Although Trump placed his assets into a trust during his first term, the trust was revocable (meaning Trump could withdraw funds at any time). The trust is managed by his sons, who were simultaneously expanding Trump organization ventures. The trust is nota blind trust, whichallows Trump to remain aware of and benefit from business activities. The trust structure did not prevent Trump or his family from profiting from presidential influence.
The scale and openness of the Trump family’s financial gains during the presidency represent an historic departure from traditional presidential ethics norms. The practice blurs the lines between public office and private enrichment. The practices establish a model of governance where policy, branding, and business interests are deeply intertwined. Whether one views this as savvy entrepreneurship or a profound conflict of interest depends on political perspective, but the financial outcomes are well‑documented.
The most dramatic shift in Trump‑family enrichment came from the crypto system, which expanded rapidly during Trump’s second term. Trump publicly championed crypto, earning the nickname “Crypto President.” Trump urged Congress to pass the GENIUS Act, which eases U.S. restrictions on stablecoin (crypto) operations. After advocating for the bill, the Trump family’s crypto company began issuing its own stablecoin, becoming one of the largest issuers globally. This created a direct conflict: presidential advocacy, then regulatory change, followed by private profit.
Stablecoins are extremely profitable because issuers invest in customer deposits and keep the yield. This meant the Trump family captured the interest generated on billions in deposits. Trump’s second term saw the resumption of foreign licensing deals, including in geopolitically sensitive regions such as Qatar and Vietnam. These deals involved sovereign wealth funds and state-linked developers, raising renewed emoluments concerns.
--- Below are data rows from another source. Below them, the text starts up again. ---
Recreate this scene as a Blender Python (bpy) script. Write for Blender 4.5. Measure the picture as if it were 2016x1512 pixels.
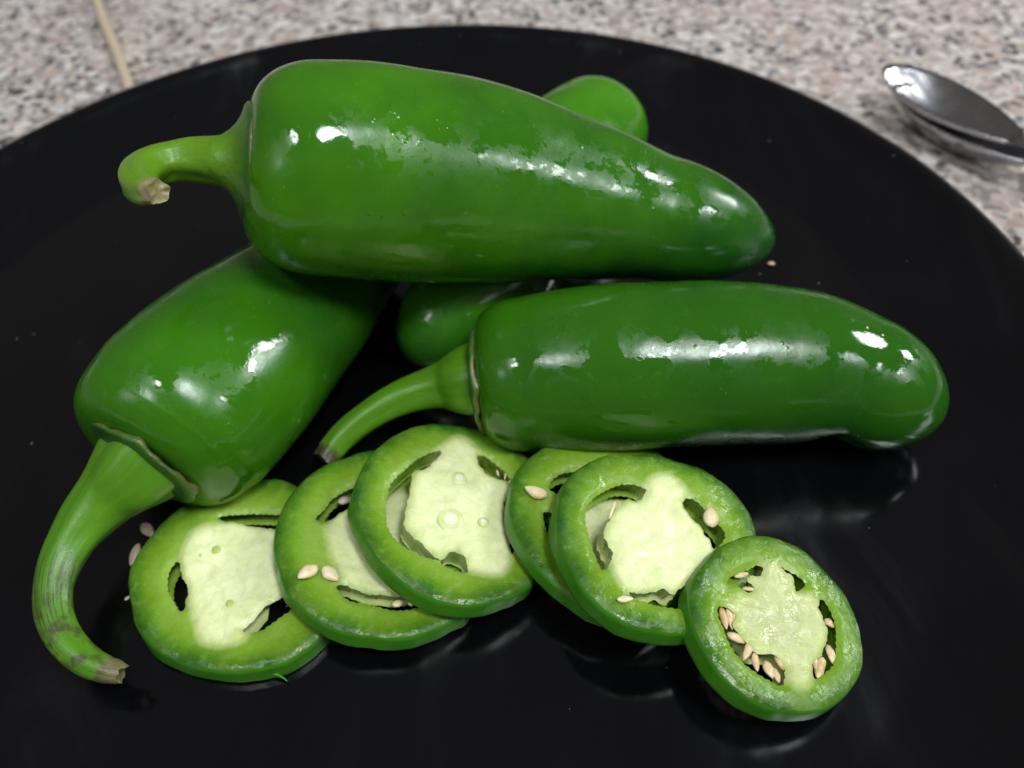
import bpy, bmesh, math, random
import numpy as np
from mathutils import Vector, noise
from mathutils.geometry import delaunay_2d_cdt

for o in list(bpy.data.objects):
    bpy.data.objects.remove(o)
random.seed(7)
S = 0.01                       # everything below is measured in centimetres
scene = bpy.context.scene
C = scene.collection

# ------------------------------------------------------------------ camera
CAM = np.array([2.49, -11.67, 13.68])          # plate centre is the origin, plate floor z = 0
PITCH, ROLL, FPX = math.radians(49.0), -0.082, 1800.0
FWD = np.array([0, math.cos(PITCH), -math.sin(PITCH)])
RGT0 = np.array([1.0, 0, 0]); UP0 = np.array([0, math.sin(PITCH), math.cos(PITCH)])
RGT = RGT0 * math.cos(ROLL) + UP0 * math.sin(ROLL)
UPV = -RGT0 * math.sin(ROLL) + UP0 * math.cos(ROLL)
cd = bpy.data.cameras.new('camera')
cam = bpy.data.objects.new('camera', cd); C.objects.link(cam)
M = np.eye(4); M[:3, 0] = RGT; M[:3, 1] = UPV; M[:3, 2] = -FWD; M[:3, 3] = CAM * S
import mathutils
cam.matrix_world = mathutils.Matrix(M.tolist())
cd.sensor_width = 36.0; cd.lens = 36.0 * FPX / 2016.0
cd.clip_start = 0.005; cd.clip_end = 50
cd.dof.use_dof = True; cd.dof.focus_distance = 0.138; cd.dof.aperture_fstop = 17
scene.camera = cam

# ------------------------------------------------------------------ light
world = bpy.data.worlds.new('World'); scene.world = world; world.use_nodes = True
bg = world.node_tree.nodes['Background']
bg.inputs[1].default_value = 0.11
wt = world.node_tree; tc = wt.nodes.new('ShaderNodeTexCoord'); sx = wt.nodes.new('ShaderNodeSeparateXYZ'); wr = wt.nodes.new('ShaderNodeValToRGB')
wt.links.new(tc.outputs['Generated'], sx.inputs[0]); wt.links.new(sx.outputs[2], wr.inputs[0]); wt.links.new(wr.outputs[0], bg.inputs[0])
wr.color_ramp.elements[0].color = (1.05, .88, .74, 1); wr.color_ramp.elements[0].position = .25     # warm walls
wr.color_ramp.elements[1].color = (.98, 1.02, 1.14, 1); wr.color_ramp.elements[1].position = 1.0     # white ceiling

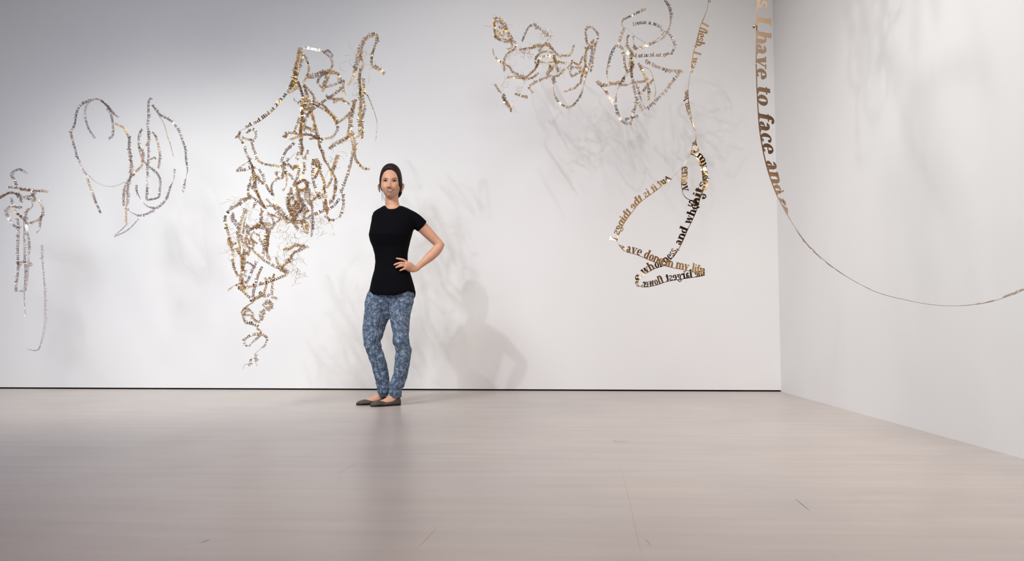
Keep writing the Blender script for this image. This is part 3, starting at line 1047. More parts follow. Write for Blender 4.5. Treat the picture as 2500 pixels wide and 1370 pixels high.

Trump properties — hotels, golf clubs, resorts — became centers of political activity, generating revenue from political committees, lobbyists, foreign delegations, administration officials, and Republican donors. The presidency turned Trump hotels into pay-to-be-seen venues, where spending money at a Trump property became a way to signal loyalty or seek influence. This was a continuation of first-term patterns but on a larger scale.
The Trump brand became a commercial engine, with revenue from merchandise, media ventures, paid appearances, licensing deals, private jet rentals, and digital products (NFTs, tokens, etc.). The presidency amplified the Trump brand’s reach, enabling the family to monetize political identity at unprecedented scale. Various media sources including the New Yorker, CNN, and Public Citizen have described this as the “merchandise machine” in varying printed words.
The most striking theme is the collapse of boundaries between public offices and private business. The presidency itself became a marketing tool with executive actions, public statements, legislative advocacy, and regulatory positions. All serve to increase the value of Trump-owned assets, especially in crypto and media. This is described as the “conspicuous integration of federal power, personal branding, and private profit.”
Across all sources, the pattern is consistent. Presidential power amplified the Trump brand, and the Trump brand generated unprecedented private profit. The mechanisms were not subtle: they were structural, intentional, and integrated into governance itself. In summary, the Trump presidency has gone far beyond institution norms and ethical guardrails.